On the domestic front, in the North, if one's house isn't quite clean and in order, you might say, "The place is meetin' me" or "It's a midden." In which case, you need to "get red up."
Rozzers were cops and if you only got a cup of tea offered, it was referred to as "A naked cup of tae".
Not a phrase but holding on to a corner of your collar and saying the hail mary if an ambulance passed you was a "must". To stave off any bad luck!
She's always "poor-mouthing", that one. Someone who was always saying she was low on funds.
The memories this thread brings back. "The nit-nurse", Something bad you ate, "went through me like a dose of salt"/
Thanks FM
Just to show how far people have progressed, no one would think of saying.
"come on, play the white man" anymore or condoning it.
We may think that things never change, but the droping or disaprovel of phrases such as this by the population shows otherwise. Everyone pat themselves on the back.
Cira/rira Not in my name.
Knock-n-Dolly - a game of dare where you had to knock on someone's door and then leg it before they came out
"I bags" - to lay claim to something. "I bags the butt" = "I want the butt of the cigarette"

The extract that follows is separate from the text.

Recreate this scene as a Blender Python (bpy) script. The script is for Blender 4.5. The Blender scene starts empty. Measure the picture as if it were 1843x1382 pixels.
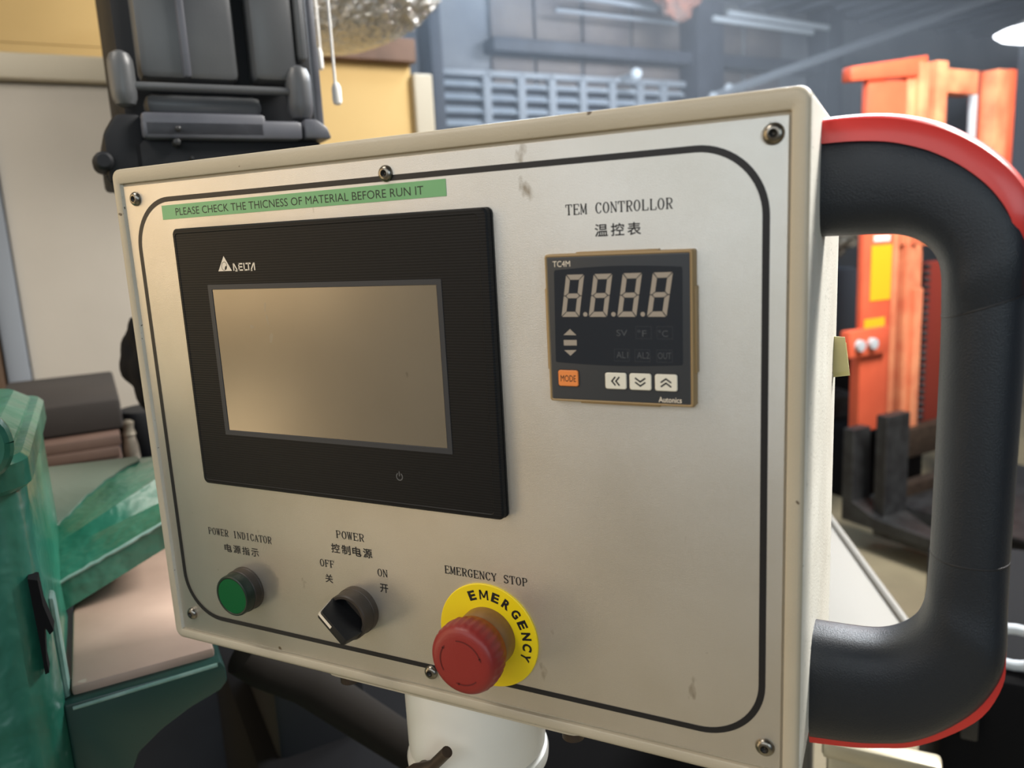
import bpy, bmesh, math, random
from mathutils import Vector, Matrix
random.seed(7)
sc = bpy.context.scene
COL = sc.collection

# ------------------------------------------------------------------ camera
# panel frame in mm (x right, y down, z behind the faceplate) -> world metres
FPX = 1410.88
R3 = [(0.8975, 0.0510, 0.4381), (0.0368, 0.9812, -0.1895), (-0.4395, 0.1862, 0.8787)]
CAMW = Vector((0.4422, -0.3580, 1.3134))
def p2w(v): return Vector((v[0], v[2], -v[1]))
RX, DN, FW = [p2w(r).normalized() for r in R3]
cam = bpy.data.cameras.new('camera'); camo = bpy.data.objects.new('camera', cam); COL.objects.link(camo)
UPV = -DN
camo.matrix_world = Matrix(((RX.x, UPV.x, -FW.x, CAMW.x), (RX.y, UPV.y, -FW.y, CAMW.y), (RX.z, UPV.z, -FW.z, CAMW.z), (0, 0, 0, 1)))
cam.sensor_width = 36; cam.lens = FPX / 1843 * 36
cam.clip_start = 0.02; cam.clip_end = 60
cam.dof.use_dof = True; cam.dof.focus_distance = 0.47; cam.dof.aperture_fstop = 7.5
sc.camera = camo
# ------------------------------------------------------------------ world, lights, exposure
sc.view_settings.view_transform = 'Standard'; sc.view_settings.look = 'None'
sc.view_settings.gamma = 1; sc.view_settings.use_curve_mapping = False
sc.view_settings.exposure = 0.0
w = bpy.data.worlds.new('world'); sc.world = w; w.use_nodes = True
bg = w.node_tree.nodes['Background']; bg.inputs[0].default_value = (0.62, 0.72, 0.9, 1); bg.inputs[1].default_value = 0.16
TH = math.radians(35.5)
UD = Vector((math.sin(TH), math.cos(TH), 0)); VD = Vector((-math.cos(TH), math.sin(TH), 0))
C0 = Vector((CAMW.x, CAMW.y, 0))
def U(u, v, z): return C0 + UD * u + VD * v + Vector((0, 0, z))
def area(name, loc, target, sx, sy, power, col):
    l = bpy.data.lights.new(name, 'AREA'); l.shape = 'RECTANGLE'; l.size = sx; l.size_y = sy; l.energy = power; l.color = col
    o = bpy.data.objects.new(name, l); COL.objects.link(o); o.location = loc
    o.rotation_euler = (Vector(target) - Vector(loc)).to_track_quat('-Z', 'Y').to_euler(); return o
WARM = (1.0, 0.74, 0.44); COOL = (0.72, 0.85, 1.0); NEUT = (1.0, 0.93, 0.82)
area('warm_left_fill', (-1.45, -1.0, 1.7), (0.1, 0, 1.3), 1.5, 1.2, 11, WARM)  # added warm area light for the faceplate's left; no window known there
area('low_left_light', (-1.0, -0.75, 0.75), (0.2, 0, 1.15), 0.5, 0.5, 3.0, (1.0, 0.78, 0.5))
area('rear_fill_light', (0.1, -2.8, 2.5), (0.3, 0, 1.25), 3.0, 1.4, 28, (0.93, 0.97, 1.0))  # added large source, sized to grade the faceplate's reflection
area('front_right_light', (1.7, -1.5, 1.7), (0.4, 0, 1.2), 0.9, 0.9, 9, (0.78, 0.92, 1.0))
area('high_hall_light', (1.9, 1.5, 3.2), (0.45, 0.1, 1.2), 0.9, 0.9, 34, (1.0, 0.96, 0.9)).data.spread = math.radians(80)
area('hall_strip_light', (0.6, 3.0, 2.8), (0.45, 0.1, 1.2), 1.1, 0.5, 26, (0.9, 0.95, 1.0)).data.spread = math.radians(90)
area('office_light', U(0.7, 1.6, 3.0), U(0.6, 2.6, 1.9), 0.7, 0.7, 5.5, (1.0, 0.86, 0.66))
area('left_corner_light', U(-0.7, 0.6, 2.5), U(-0.1, 1.2, 1.0), 0.6, 0.6, 11.5, (1.0, 0.92, 0.82))
area('hall_lamp_far', U(5.5, 5.6, 3.8), U(5.0, 8.0, 2.5), 1.2, 0.5, 90, (0.84, 0.91, 1.0))
area('hall_lamp_near', U(2.6, 4.8, 3.7), U(2.8, 8.0, 3.2), 0.9, 0.5, 40, (0.75, 0.87, 1.0))
area('roof_fill_light', U(5.5, 4.5, 2.0), U(5.5, 5.5, 4.0), 2.4, 2.4, 130, (0.8, 0.9, 1.0))  # added area light that brightens the roof from below
area('forklift_fill_light', U(2.4, 0.6, 2.9), U(3.2, 2.2, 1.3), 0.9, 0.9, 150, (1.0, 0.95, 0.88))  # added area light out of view, brightens the forklift
hl = bpy.data.lights.new('high_bay_lamp', 'POINT'); hl.energy = 20; hl.shadow_soft_size = 0.14; hl.color = (0.72, 0.86, 1.0)
ho = bpy.data.objects.new('high_bay_lamp', hl); COL.objects.link(ho); ho.location = CAMW + (FW + RX * ((930 - 921.5) / FPX) - DN * (860 / FPX)) * 2.5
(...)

"The skin" - the last one or two millimetres of a cigarette before you were actually smoking the filter itself. A shout of "I bags the butt!" was always followed by "I bags the skin then!"
"A fag 'n' a match" - a single cigarette and one red match that you could light by striking off nearly anything. You'd get them for between 5 to 10 old pence usually. I think those red matches are now banned in Ireland? "I'll get you a fag 'n' a match if you do a knock-n-dolly on old Mr. Hegarty"
"There's a wind out there that'd smoke yer fag" - a very windy day during which it was foolish to try smoke outside. The wind would literally smoke your cigarette on you.
We all love animals. Why do we call some 'pets' and others 'dinner'?
"A penny for the black babies"
The slogan used during the aid for Biafra campaign.